The measured activation energy and stress exponent values of Ti alloy base composite are quite different from those values obtained from other studies on the creep deformation behavior of those high temperature application material systems such as dispersion strengthening alloy, precipitate strengthening alloy materials and Al alloy base particle reinforced metal matrix composites. From the experimental results, TiBp particle reinforced Ti base metal matrix composite made by blend elemental powder metallurgy has a superior creep resistance than Ti6242 matrix alloy. It seems that TiBp particles significantly increase creep deformation resistance and also give strong retardation effect on the dislocation movement at these test conditions. The retardation effect of TiBp particles on the dislocation movement is slightly reduced up to the higher temperature and lower stress condition.

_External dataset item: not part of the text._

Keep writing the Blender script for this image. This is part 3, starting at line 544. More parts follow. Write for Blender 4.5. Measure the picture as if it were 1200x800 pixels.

Since TiBp particles act as an obstacle for dislocation gliding during creep, dislocation mean path might be limited by the TiBp particle spacing. The measured high apparent activation energy for creep at lower temperature high stress test condition in Ti6242/10vol%TiBp composite is responsible for TiBp reinforcement blocking effect. While creep deformation, gliding dislocation might be piled up to TiBp reinforcement and dislocation should break the particles to move forward. The energy for breaking the particles seems to be the origin of the measured high activation energy for creep of Ti6242 /10vol%TiBp composite. While grain boundary cavity formation and coalescence seems to be responsible for creep fracture mechanism for Ti6242 alloy, homogeneously dispersed TiBp particle reinforcement fracture is responsible for Ti6242/10vol%TiBp composite.
The rate controlling process of the steady state creep rate might be identical for the both alloy systems. The addition of TiBp particles gives a significant enhancement effect on the creep resistance in the primary and secondary creep regime in addition to the creep life by load transfer and microstructural strengthening effect.
This evaluation can be helpful to qualify these alloys for the use in light weight application components such as exguast valve in automobile industry and to maximize the operating time with good safety and performance of these alloys under operating condition. These results can be also bases of developing new titanium base composite which have good mechanical properties at high temperature. The knowhow of evaluating and developing new composite used for automobile industry is important because the interest is taken in automobile industry.